Jharkhand: Jharkhand is the state where mining and quarrying activities contribute the highest share to the state output, accounting for 14.3% of the gross state domestic product, as compared to 2.3% for the rest of India (World Bank 2007). This vast resource base could become the basis for developing a business development programme around the power sector in Jharkhand, where the plentiful availability of coal could be the basis for low-cost power generation. However, the state administration seems to be already addressing renewable energy as the road that must be taken to ensure that the state is less susceptible to climate change. The recent cause for concern was that Ranchi, 651 metres above sea level, saw the mercury rise to above 40°C for the very first time in the summer of 2016. The state has also experienced drought for the last seven years. These features were addressed by the principal secretary for the Ministry of Environment, Forest and Climate Change last summer (Dey 2016) and are also echoed in the state’s own report on climate change (Government of Jharkhand 2014).

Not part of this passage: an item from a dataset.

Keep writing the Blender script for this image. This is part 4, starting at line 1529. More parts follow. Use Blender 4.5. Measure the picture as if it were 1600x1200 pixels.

There is concern that the state’s vulnerability to climate change will only grow with any future increase in the rate of exploitation of its mineral resources (Government of Jharkhand 2014)2 making the state a big emitter of greenhouse gases (GHGs). The Jharkhand Action Plan for Climate Change, 2014 makes the case that even if current development policies continue, the net GHG emissions will reach 105 million tonnes of CO2 equivalent, compared to the current 44 million tonnes (estimates for 2010–11). The report opts for the road to renewable energy to increase existing power generation capacity in the state: currently 20 watts per capita, while the national average generation is 100 watts per capita in 2011.

Gujarat: Gujarat is the state that has the highest solar radiation, from 6.0 to 6.4 kilowatt hour per square metre daily, and is a leading state in the delivery of rooftop solar energy systems. Gujarat, Rajasthan, Madhya Pradesh, and Maharashtra account for 75% of currently installed solar energy capacity. Furthermore, rooftop solar systems have the potential to become an even more prominent part of India’s solar portfolio where it can reduce or even replace diesel-powered back up generation (IEA 2015).

The current pattern of energy production and consumption in Gujarat poses both economic as well as environmental conundrums. Despite having no domestic coal reserves, Gujarat is the second highest coal-consuming state in India. It currently accounts for 66% of the nation’s petroleum imports, 36% of coal imports, and 98% of liquefied natural gas imports; while 77% of petroleum, oil and lubricant exports and 100% of coal exports are also shipped out of the state. There is clearly a win–win opportunity here, as pushing for a greater share of energy production from renewable sources, such as solar energy, would reduce the need to import petroleum for domestic usage, while increasing domestic energy production (Integrated Research for Action and Development 2015).

Gujarat has an action plan for addressing climate change focused on the need to reduce vulnerability, defined as ‘‘the degree to which a system is susceptible to, or unable to cope with adverse effects of Climate Change,” faced by households with the greatest exposure to future climate shocks (Government of Gujarat 2014). This plan indicates that this is a high priority as the state has a coastline of 1,600 km, with both rural and urban settlements that are highly prone to inundation from rising sea levels.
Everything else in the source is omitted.